The Scholastic Aptitude Test (SAT) dates back almost one hundred years, a terrifying fact that often gets shoved under the rug. Evolving from an Army IQ test, the SAT has seen little changes over its long history. This country has seen massive advances in technology and many other facets of our culture, so advancing the college entrance exam seems like a good idea. Although many think it’s not an adequate measure of a student’s knowledge and understanding of a topic, few people go out of their way to oppose the SAT. 

Joseph Soares, a sociology professor at Wake Forest University, worked with an investigative reporter from NC Policy Watch back in 2012, to critique the use of standardized tests in the college admission process. Soares primarily argued that independent experts, as well as the testing organizations themselves, agree that test scores have never been a greater indicator of college grades than high school grades. He also highlights that it is a misconception that the statistical advantage of high school grades over standardized tests is reduced or eliminated due to grade inflation or quality differences between high schools.

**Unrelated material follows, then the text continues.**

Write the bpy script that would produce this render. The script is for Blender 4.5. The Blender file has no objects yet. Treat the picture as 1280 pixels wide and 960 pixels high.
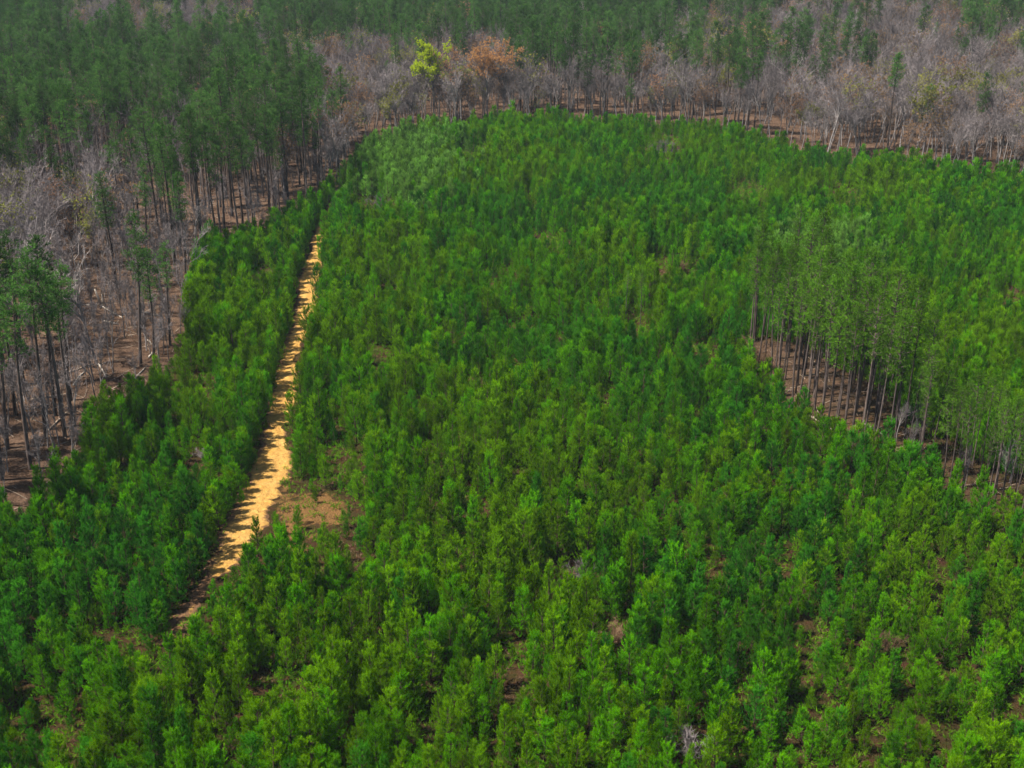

Soares’ main goal was to spread his ideas largely to other educational institutions and people who hold power in the industry. According to their research, from 2009 to 2015, there was a 16% increase in test-optional colleges rising from 750 to 870. This number made up 40% of all four-year degree-granting colleges in the country. The dramatic increase demonstrates how colleges are starting to find better ways to measure students’ knowledge and learning. Many of America’s top universities are among this 40%, and the other 60% of colleges are ignorant and dismiss other possibilities for assessing students. The good news about the development of the SAT is that for the fall of 2023, the number is now 80% of four-year colleges in the United States that will not require either the SAT or the ACT. This is a very important step in moving on to a more modern form of educational measurement. Since many schools are test-optional, practice SATs and ACTs should no longer be enforced among high schools and students should no longer be pressured into taking the tests. 

Another important issue is that the socioeconomic difference between the millions of students across the country accounts for discrepancies in scores because of the resources available. Disadvantaged students cannot afford expensive studying benefits that more privileged students have access to. Not only is there a difference in resources for studying, but the test discriminates against lower-income students. There used to be a few questions that included sports like Crew and Marathon running, which are often done exclusively by higher-income students. These specific questions have since been removed. 

High school students around the country widely agree that these tests are outdated and should be changed, if not abolished entirely. Will educational institutions listen?